Baldwin played just 11 snaps against the Broncos and you saw Seattle adjust in a way that makes sense for the Seahawks to continue to adjust the next few weeks – using Tyler Lockett in the slot more, with Brandon Marshall and Jaron Brown outside.

Pro Football Focus noted that Lockett ran 15 of his 21 routes from the slot after Baldwin was injured.

You’d imagine the Seahawks would likely leave Lockett in the slot primarily for now, with the bigger Marshall and Brown on the outside.

Seattle also signed Keenan Reynolds off the practice squad and he can play in the slot as well — that was his primary position in the preseason. But I doubt they’d rush him into a significant role right off the bat.

Seattle’s only other receiver on the active roster is David Moore and he’ll likely see more playing time than the 16 snaps he got last week.

And it was no doubt interesting that coach Pete Carroll said Tuesday the Seahawks could also consider using running back C.J. Prosise — who was a receiver for two years at Notre Dame — more in receiving roles in Baldwin’s absence.

Prosise had been ticketed mostly for the two-minute/third-down back role. But he played just seven snaps last week against Denver, almost all on the ill-fated final series, with Chris Carson and Rashaad Penny splitting the other 50 — each got 25.

Using Prosise more as a receiver might allow for the Seahawks to more clearly define the roles of Carson and Penny as well, using Carson more as the early-down back and Penny in third-down roles, and then maybe also activating Mike Davis to serve as a third running back.

Q: Russell Wilson played a very uncharacteristic game Sunday. He didn’t escape pressure very well, only took off running once, and was completely ineffective in the fourth quarter (outside of that one play.) I was really baffled by it. Do you think that’s a product of the new scheme? Did Denver have just have a brilliant game plan? Or was it simply a rusty first game by Russell?

A: The more I look back at it, one thing I think we all underrated the minute the game ended was the impact of losing Doug Baldwin. He is really Wilson’s security blanket receiver, and especially on third downs — where Seattle was only 2-for-12 — I think that was an increasing issue as the game wore on. So that’s one thing.

The bad news there, as discussed above, is that Baldwin may miss a few weeks so the Seahawks will have to figure out how to convert third downs without him for a little while.

His first game in a newish system — recall that Brian Schottenheimer said 70 percent of what they run now is the same as what they ran before — may also have played a role.

Wilson has also often needed a game to get into regular season form. He had above-average outings in 2013 and 2014 but from 2015-17 he was a combined 72-111 for 667 yards, two touchdowns and two interceptions in openers, a passer rating of 79.67, with 97 yards rushing on 13 attempts.

Wilson was hardly awful — he had a passer rating of 92.7, and his yards per completion of 9.0 is more than good enough. And while six sacks is too many, and Wilson took the blame for three of them, it is worth noting that three came on third downs and two when he was trying to extend plays.
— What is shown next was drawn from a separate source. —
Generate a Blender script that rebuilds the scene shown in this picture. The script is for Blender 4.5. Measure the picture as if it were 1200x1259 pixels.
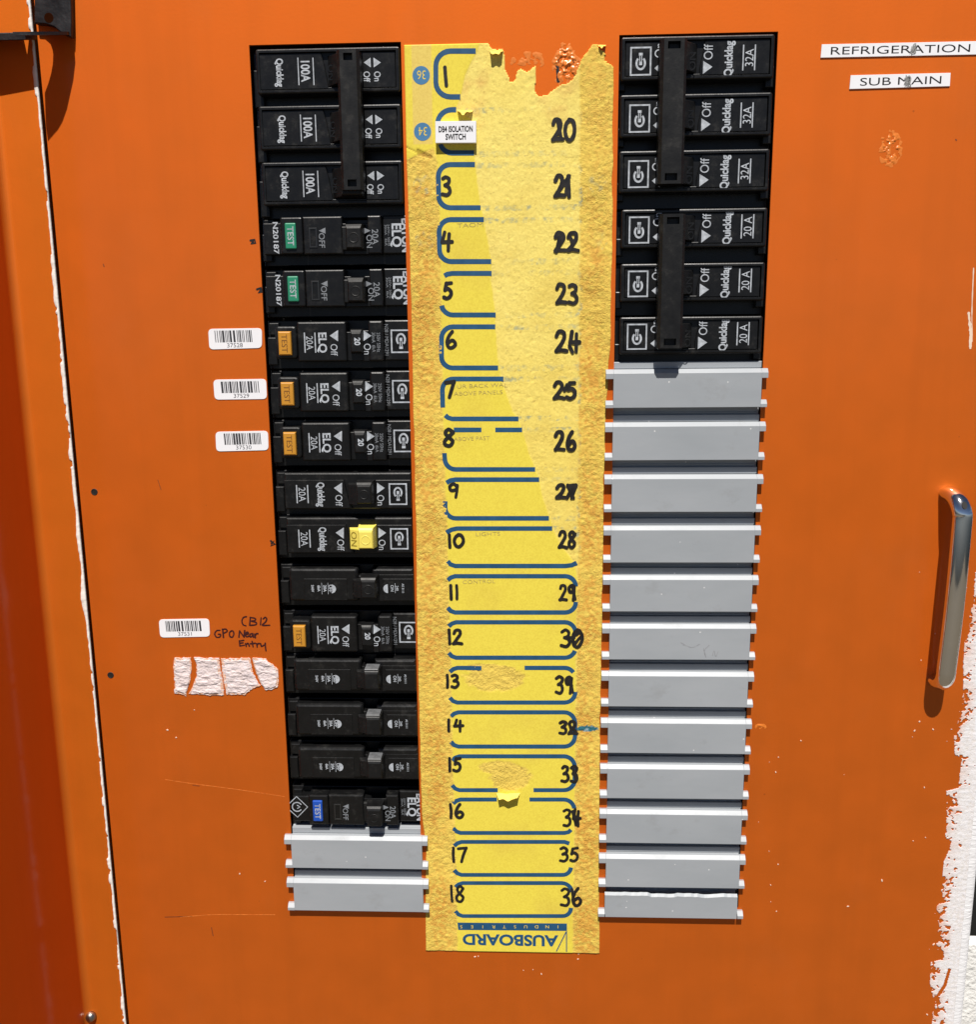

As Wilson himself noted, on third downs more than any other, you’re trying to make something happen since a punt is going to come next, anyway.

The Seahawks hired Schottenheimer in part to try to smooth out some of the rough edges in Wilson’s game that emerged over the past few years and keep him on-script more. Maybe he’s still adjusting to that balancing act.

The change in offensive coaches has led to some speculation that Seattle doesn’t want Wilson running at all, but that’s not the case, as Carroll reiterated Tuesday.

“That doesn’t change that much (Wilson having the leeway to take off and run) because Russ goes when he has to go for the most part,” Carroll said. “He goes when something breaks down or the coverage takes over the routes and he has to find extra time. We bank on Russell moving, we bank on his scrambling ability. He threw a touchdown pass to Brandon (Marshall) and that’s the kind of stuff that he does.”

But, Carroll added, “here are times, in particular, I know Russ would tell you that on third down, he’s going to compete for that down. He’s not just going to throw the ball away and go ahead and kick the ball, he’s going to look for another opportunity. Sometimes that bites you, and it did a couple of times. We’ll always work at him understanding where the rush is coming from to try to make the best choices. That’s the ball player he is. We’re not taking that out of him. When the protection is really solid, he ain’t going anywhere. He’s not taking off to run (just) to run. He never thinks that way. But when stuff breaks down or a side of the protection really collapses, he’s going to utilize that space if necessary to try to make something really good happen, whether he’s running or throwing the ball. That hasn’t changed.”

No doubt, Seattle needs Wilson to play better. But if his track record means anything, then he will sooner rather than later.

Q: What is the adjustment the team makes for a MNF game assuming it is a change in routine?

A: They basically just move everything back a day. That was why Carroll spoke to the media on Tuesday instead of Monday. Tuesday was like their Monday this week, then Wednesday like Tuesday, etc.

So that means their two big practice days of the week this week are Thursday and Friday. Then they will have a lighter practice on Saturday and then fly to Chicago. Since the game is more than one time zone away they are leaving two days before the game instead of just the day before.

That will make things trickier next week, though. But at least they are at home next week so there is no travel. They will fly back to Seattle immediately after the game against the Bears, likely take Tuesday off and start their regular practice week on Wednesday. That said, off days are rarely totally off. Guys who need treatment will go in for that and lots of guys will go watch film and whatever else.